### DIRECTION
Starting from the top of the material, restate each line exactly until the line that contains "R = math.radians", which is also copied. Pictures are excluded.

*** DATA BLOCK

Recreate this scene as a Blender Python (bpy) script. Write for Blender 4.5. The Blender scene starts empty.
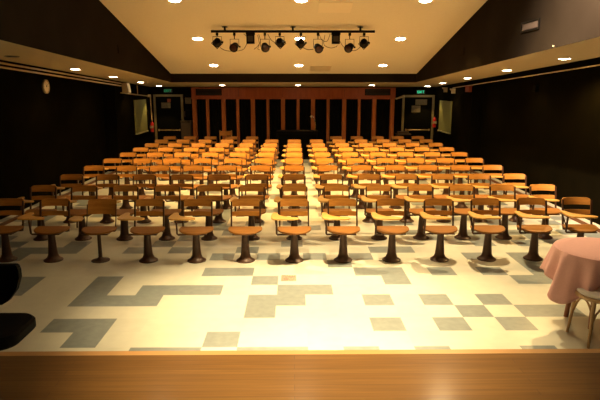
import bpy, bmesh, math, random
from mathutils import Vector, Matrix, Euler
SC = bpy.context.scene
COL = SC.collection
PI = math.pi
R = math.radians

# ---------------------------------------------------------------- camera, world, exposure
cam_data = bpy.data.cameras.new('camera')
cam_data.sensor_width = 36.0
cam_data.lens = 33.0
cam_data.clip_end = 100
cam = bpy.data.objects.new('camera', cam_data)
cam.location = (0, 0, 2.185)
cam.rotation_euler = (R(90 - 11.51), 0, R(-0.6126))
COL.objects.link(cam)
SC.camera = cam

world = bpy.data.worlds.new('world')
SC.world = world
world.use_nodes = True
world.node_tree.nodes['Background'].inputs[0].default_value = (1.0, 0.62, 0.28, 1)
world.node_tree.nodes['Background'].inputs[1].default_value = 0.004

SC.view_settings.view_transform = 'Standard'
SC.view_settings.look = 'None'
SC.view_settings.gamma = 1.0
SC.view_settings.use_curve_mapping = False
SC.view_settings.exposure = 0.0

LAMP = (1.0, 0.63, 0.22)          # warm tungsten
# power of the visible and unseen ceiling downlights, rows from the stage to the back: (left, centre, right)
CEILING_POWER = {
    3.30: (0, 2500, 0),
    5.60: (0, 2700, 60),
    7.85: (0, 150, 1000),
    10.12: (800, 1250, 950),
    12.37: (700, 800, 760),
    14.67: (200, 130, 180),
}
CEILING_CONE = {3.30: 43, 5.60: 60, 7.85: 104, 10.12: 104, 12.37: 100, 14.67: 92}
CEILING_AIM = {3.30: 0, 5.60: -4, 7.85: -12, 10.12: 16, 12.37: 16, 14.67: 0}   # degrees the gimbal leans towards the back
LAMP_FRONT = (1.0, 0.74, 0.38)     # the newer, whiter bulbs over the open floor
SOFFIT_POWER = {'left': (0, 14, 22, 22, 55), 'right': (200, 40, 30, 24, 55)}   # nearest the stage first
SCREEN_POWER = 14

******

### PROBLEM SOLUTION
Recreate this scene as a Blender Python (bpy) script. Write for Blender 4.5. The Blender scene starts empty.
import bpy, bmesh, math, random
from mathutils import Vector, Matrix, Euler
SC = bpy.context.scene
COL = SC.collection
PI = math.pi
R = math.radians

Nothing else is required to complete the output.